Since its inception more than 40 years ago, public media has worked with visionaries like Jim Henson, Joan Ganz Cooney, and Fred Rogers to use the power of television to help America’s children learn, especially children living in poverty. Over the last 20 years, we have demonstrated that if you apply the same principles to the design and production of content online, on mobile, at home, and in the classroom, you can use these technologies to engage and accelerate learning.
We are constantly examining how new technologies effect children, exploring new ways to leverage PBS KIDS characters as educational magnets, and how to co-opt and deploy new approaches to learning like transmedia within new technologies for anywhere, anytime learning in underserved communities.
The recent success of PBS KIDS’ cross-platform content in advancing children’s literacy learning has led us to discover, for example, that kids who interact with our math content across multiple platforms will learn more than those who just interact with our math content on one platform.
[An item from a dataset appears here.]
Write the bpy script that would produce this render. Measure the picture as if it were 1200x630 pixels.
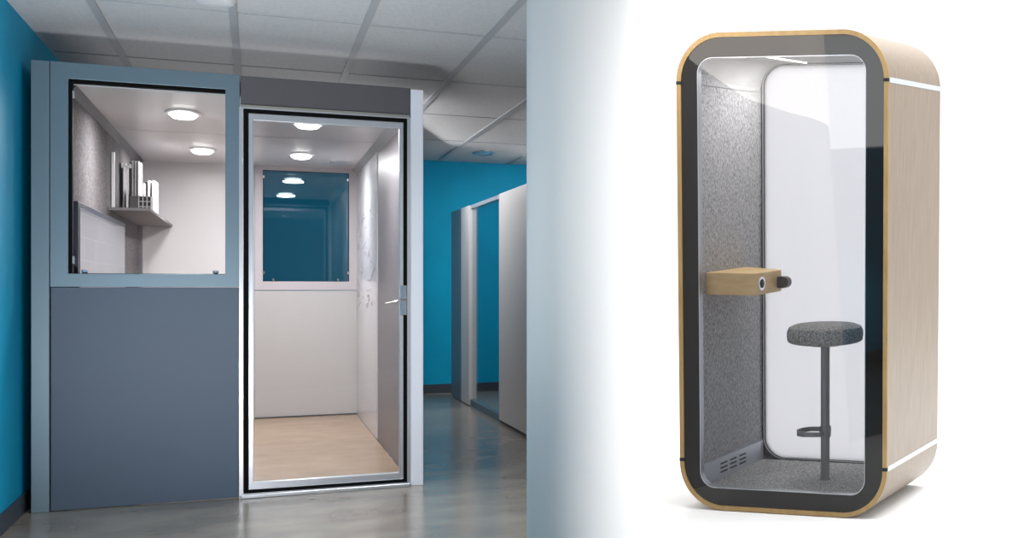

Through a forward-looking grant from the U.S. Department of Education called Ready To Learn (RTL), the Corporation for Public Broadcasting (CPB) and PBS are pioneering and testing this transmedia approach to learning. We are working with top producers of every kind of kids media along with technology experts, educators, and researchers to produce transmedia suites – collections of video clips, online games, mobile apps, and interactive whiteboard games that feature the same characters and all tie to the same curriculum framework – to help build early math skills of children ages 2-8, particularly from low-income communities. Public television stations and their partners are delivering this content on-air, on-line, and on-the ground to children throughout the nation.
Public media’s transmedia approach to learning looks at different inputs for kids. For example, usability testing has revealed that tablets and other touchscreen devices are more intuitive and appealing to young children than a clunky keyboard and mouse. In addition, we’re experimenting with game mechanics that use a computer’s microphone and webcam, and require children to clap or make gestures – to jump or use their hands to make moves in a game. We’re also conducting experiments with augmented reality, immersive world environments, and 3D-rendered collaborative play. It’s critical that we understand how these technologies work, and we are partnering with a tremendous set of technologists and producers like Professor Blair MacIntyre from Georgia Tech and Bill Shribman from WGBH in Boston to unleash the learning potential of each platform. At the same time, we know that a three year old needs a very different match of technology than a five year old, so everything we do is driven by age-appropriate skill and curriculum frameworks. We are working with child development experts to ensure that we pair the right technologies with the right skill sets for the right age groups, and we’ve developed a best practices guide to help PBS KIDS producers make the right matches when designing their transmedia content.
Empowering the adults in children’s lives to be knowledgeable transmedia mediators is the goal behind our Ready To Learn-funded partnerships with the Boston University School of Education (BU-SED), with Chicago Public Schools Virtual Pre-K and K (VPK) program, and with the Campaign for Grade Level Reading (CGLR). BU-SED is piloting and testing teaching modules to help preschool teachers successfully integrate media into their classrooms to enhance students’ learning, and VPK is creating resources to bridge learning at home and in school. CGLR is partnering with us to create a free bilingual mobile app for Android and IOS platforms that will be launching later this year. The mobile app will be designed to equip parents of children ages 0 to 5 with insights on the stages of their children’s growth and will feature a variety of ways to foster literacy and math development through intergenerational on-screen activities (for parents of children ages 2-4) and off-screen activities (for parents of children ages 0-2).
Assessing the impact of our transmedia content is key, and renowned third-party researchers including WestEd, EDC, and SRI International are conducting the formative and summative evaluations to test the efficacy of our approach in both formal and informal settings. In addition, public media is working with UCLA CRESST to prototype a progress tracking system that will feature a COPPA-compliant identify system, sophisticated data analysis tools, and reporting applications that equip parents and educators with the means to measure children’s progress across multiple platforms, in real time.
Our transmedia approach to learning requires all of us who work in this space to turn our attention to capacity-building in the field, including high-quality teacher professional development, family training, and a push for a national policy movement to equip America’s Title I elementary schools and early childcare centers in underserved communities with cutting-edge digital technology tools, so that our children, both in school and in out-of-school settings, are not left behind.